● TO DO: Below are some records; return each one exactly.

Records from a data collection

--- Start ---

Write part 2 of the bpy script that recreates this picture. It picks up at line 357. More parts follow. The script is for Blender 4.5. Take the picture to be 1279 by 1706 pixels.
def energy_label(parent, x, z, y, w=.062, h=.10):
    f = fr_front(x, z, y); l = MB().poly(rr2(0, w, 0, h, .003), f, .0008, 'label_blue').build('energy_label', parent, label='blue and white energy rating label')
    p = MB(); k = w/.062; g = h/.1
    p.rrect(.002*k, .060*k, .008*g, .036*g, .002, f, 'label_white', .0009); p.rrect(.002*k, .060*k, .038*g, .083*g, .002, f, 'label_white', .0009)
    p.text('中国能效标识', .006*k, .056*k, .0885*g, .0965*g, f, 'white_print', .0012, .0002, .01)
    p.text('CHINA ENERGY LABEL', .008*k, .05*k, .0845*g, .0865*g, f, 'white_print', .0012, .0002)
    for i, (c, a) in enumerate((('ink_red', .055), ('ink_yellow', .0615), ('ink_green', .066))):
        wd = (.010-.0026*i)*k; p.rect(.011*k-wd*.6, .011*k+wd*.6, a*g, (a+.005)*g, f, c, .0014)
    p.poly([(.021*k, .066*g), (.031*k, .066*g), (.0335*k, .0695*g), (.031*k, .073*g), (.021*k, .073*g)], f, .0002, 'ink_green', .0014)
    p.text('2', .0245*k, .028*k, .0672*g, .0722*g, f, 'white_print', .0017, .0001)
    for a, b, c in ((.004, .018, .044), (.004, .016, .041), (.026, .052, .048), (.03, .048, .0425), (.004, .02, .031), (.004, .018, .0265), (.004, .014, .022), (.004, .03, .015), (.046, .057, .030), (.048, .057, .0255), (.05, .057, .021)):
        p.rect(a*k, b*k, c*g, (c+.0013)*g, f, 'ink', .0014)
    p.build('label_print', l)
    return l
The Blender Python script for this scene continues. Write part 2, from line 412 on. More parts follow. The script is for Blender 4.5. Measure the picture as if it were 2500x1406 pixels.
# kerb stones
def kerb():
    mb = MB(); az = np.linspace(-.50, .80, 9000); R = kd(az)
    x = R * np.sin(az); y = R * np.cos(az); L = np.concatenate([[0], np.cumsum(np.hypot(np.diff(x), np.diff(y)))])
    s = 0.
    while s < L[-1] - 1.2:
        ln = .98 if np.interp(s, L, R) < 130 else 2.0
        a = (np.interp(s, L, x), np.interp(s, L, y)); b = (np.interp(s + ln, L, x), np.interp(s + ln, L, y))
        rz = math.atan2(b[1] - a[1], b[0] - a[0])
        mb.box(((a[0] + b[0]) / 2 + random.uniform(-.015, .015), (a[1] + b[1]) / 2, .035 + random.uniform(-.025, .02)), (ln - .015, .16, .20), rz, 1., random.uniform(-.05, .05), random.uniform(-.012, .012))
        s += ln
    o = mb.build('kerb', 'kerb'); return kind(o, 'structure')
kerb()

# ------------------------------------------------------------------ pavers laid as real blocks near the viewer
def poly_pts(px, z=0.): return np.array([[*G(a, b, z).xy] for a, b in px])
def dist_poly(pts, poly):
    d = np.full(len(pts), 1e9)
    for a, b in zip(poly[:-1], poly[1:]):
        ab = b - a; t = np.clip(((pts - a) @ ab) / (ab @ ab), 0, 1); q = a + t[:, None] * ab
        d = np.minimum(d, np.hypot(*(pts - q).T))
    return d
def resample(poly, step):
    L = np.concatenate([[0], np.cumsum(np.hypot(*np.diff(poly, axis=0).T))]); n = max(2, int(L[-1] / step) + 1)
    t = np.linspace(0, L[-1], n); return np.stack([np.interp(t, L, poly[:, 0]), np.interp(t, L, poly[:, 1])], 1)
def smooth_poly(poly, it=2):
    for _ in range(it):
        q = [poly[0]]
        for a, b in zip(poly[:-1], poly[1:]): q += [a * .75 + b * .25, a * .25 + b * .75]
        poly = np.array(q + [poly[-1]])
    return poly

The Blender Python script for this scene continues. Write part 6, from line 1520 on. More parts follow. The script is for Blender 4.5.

--- End ---

● ANSWER IN FULL:
Write part 2 of the bpy script that recreates this picture. It picks up at line 357. More parts follow. The script is for Blender 4.5. Take the picture to be 1279 by 1706 pixels.
def energy_label(parent, x, z, y, w=.062, h=.10):
    f = fr_front(x, z, y); l = MB().poly(rr2(0, w, 0, h, .003), f, .0008, 'label_blue').build('energy_label', parent, label='blue and white energy rating label')
    p = MB(); k = w/.062; g = h/.1
    p.rrect(.002*k, .060*k, .008*g, .036*g, .002, f, 'label_white', .0009); p.rrect(.002*k, .060*k, .038*g, .083*g, .002, f, 'label_white', .0009)
    p.text('中国能效标识', .006*k, .056*k, .0885*g, .0965*g, f, 'white_print', .0012, .0002, .01)
    p.text('CHINA ENERGY LABEL', .008*k, .05*k, .0845*g, .0865*g, f, 'white_print', .0012, .0002)
    for i, (c, a) in enumerate((('ink_red', .055), ('ink_yellow', .0615), ('ink_green', .066))):
        wd = (.010-.0026*i)*k; p.rect(.011*k-wd*.6, .011*k+wd*.6, a*g, (a+.005)*g, f, c, .0014)
    p.poly([(.021*k, .066*g), (.031*k, .066*g), (.0335*k, .0695*g), (.031*k, .073*g), (.021*k, .073*g)], f, .0002, 'ink_green', .0014)
    p.text('2', .0245*k, .028*k, .0672*g, .0722*g, f, 'white_print', .0017, .0001)
    for a, b, c in ((.004, .018, .044), (.004, .016, .041), (.026, .052, .048), (.03, .048, .0425), (.004, .02, .031), (.004, .018, .0265), (.004, .014, .022), (.004, .03, .015), (.046, .057, .030), (.048, .057, .0255), (.05, .057, .021)):
        p.rect(a*k, b*k, c*g, (c+.0013)*g, f, 'ink', .0014)
    p.build('label_print', l)
    return l
The Blender Python script for this scene continues. Write part 2, from line 412 on. More parts follow. The script is for Blender 4.5. Measure the picture as if it were 2500x1406 pixels.
# kerb stones
def kerb():
    mb = MB(); az = np.linspace(-.50, .80, 9000); R = kd(az)
    x = R * np.sin(az); y = R * np.cos(az); L = np.concatenate([[0], np.cumsum(np.hypot(np.diff(x), np.diff(y)))])
    s = 0.
    while s < L[-1] - 1.2:
        ln = .98 if np.interp(s, L, R) < 130 else 2.0
        a = (np.interp(s, L, x), np.interp(s, L, y)); b = (np.interp(s + ln, L, x), np.interp(s + ln, L, y))
        rz = math.atan2(b[1] - a[1], b[0] - a[0])
        mb.box(((a[0] + b[0]) / 2 + random.uniform(-.015, .015), (a[1] + b[1]) / 2, .035 + random.uniform(-.025, .02)), (ln - .015, .16, .20), rz, 1., random.uniform(-.05, .05), random.uniform(-.012, .012))
        s += ln
    o = mb.build('kerb', 'kerb'); return kind(o, 'structure')
kerb()

# ------------------------------------------------------------------ pavers laid as real blocks near the viewer
def poly_pts(px, z=0.): return np.array([[*G(a, b, z).xy] for a, b in px])
def dist_poly(pts, poly):
    d = np.full(len(pts), 1e9)
    for a, b in zip(poly[:-1], poly[1:]):
        ab = b - a; t = np.clip(((pts - a) @ ab) / (ab @ ab), 0, 1); q = a + t[:, None] * ab
        d = np.minimum(d, np.hypot(*(pts - q).T))
    return d
def resample(poly, step):
    L = np.concatenate([[0], np.cumsum(np.hypot(*np.diff(poly, axis=0).T))]); n = max(2, int(L[-1] / step) + 1)
    t = np.linspace(0, L[-1], n); return np.stack([np.interp(t, L, poly[:, 0]), np.interp(t, L, poly[:, 1])], 1)
def smooth_poly(poly, it=2):
    for _ in range(it):
        q = [poly[0]]
        for a, b in zip(poly[:-1], poly[1:]): q += [a * .75 + b * .25, a * .25 + b * .75]
        poly = np.array(q + [poly[-1]])
    return poly

The Blender Python script for this scene continues. Write part 6, from line 1520 on. More parts follow. The script is for Blender 4.5.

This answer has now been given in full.